The second set of considerations is that statute falls literally within the terms of one of two descriptions of Ex Post Facto laws that Justice Chase provided nearly 200 years ago in Calder versus Bull.
This description refers to instances in which the British Parliament "inflicted punishments where the party was not by law liable to any punishment", and we think that is what California's Law does.
After the expiration of the statute, he was not liable by law to any punishment and California then passed a law which inflicted a punishment.
We recognized that Justice Chase also described this category of Ex Post Facto laws in a different way with the words "law that aggravates a crime or makes it greater than it was when committed", but we find no inconsistency here for one can easily read the phrase law making a crime greater than it was when committed as including a law that inflicts punishment where when the law is passed the party is not liable to punishment.

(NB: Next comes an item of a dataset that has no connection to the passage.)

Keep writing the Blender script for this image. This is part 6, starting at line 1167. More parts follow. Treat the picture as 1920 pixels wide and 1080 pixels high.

And as so read the former words cover the case as well. Third, legislators, courts and commentators all have believed for more than a century that a law that like the present law revives a forbidden prosecution is an Ex Post Facto law.
With virtual unanimity, American Courts have said this and when necessary they have held it.
Outside of California, we have found no authority to the contrary.
We discuss these matters further in our opinion, we recognize that we are talking about a law, not a law that was extending the statute of limitations enacted before the statute expired here where one have a law that extends the statute of limitations enacted after the earlier stature has expired, and it is that latter case that we are considering, and we hold that this latter case, the laws are unconstitutional.
We also have in the opinion quite a lengthy discussion, I call it a discussion with the dissent which took a contrary view of a number of these matters.
The bottom line is that we hold California's effor to prosecute Marion Stogner unconstitutional and we reverse the California Court's decision to the contrary.
Justice Kennedy has filed a dissenting opinion which the Chief Justice, Justice Scalia and Justice Thomas have joined.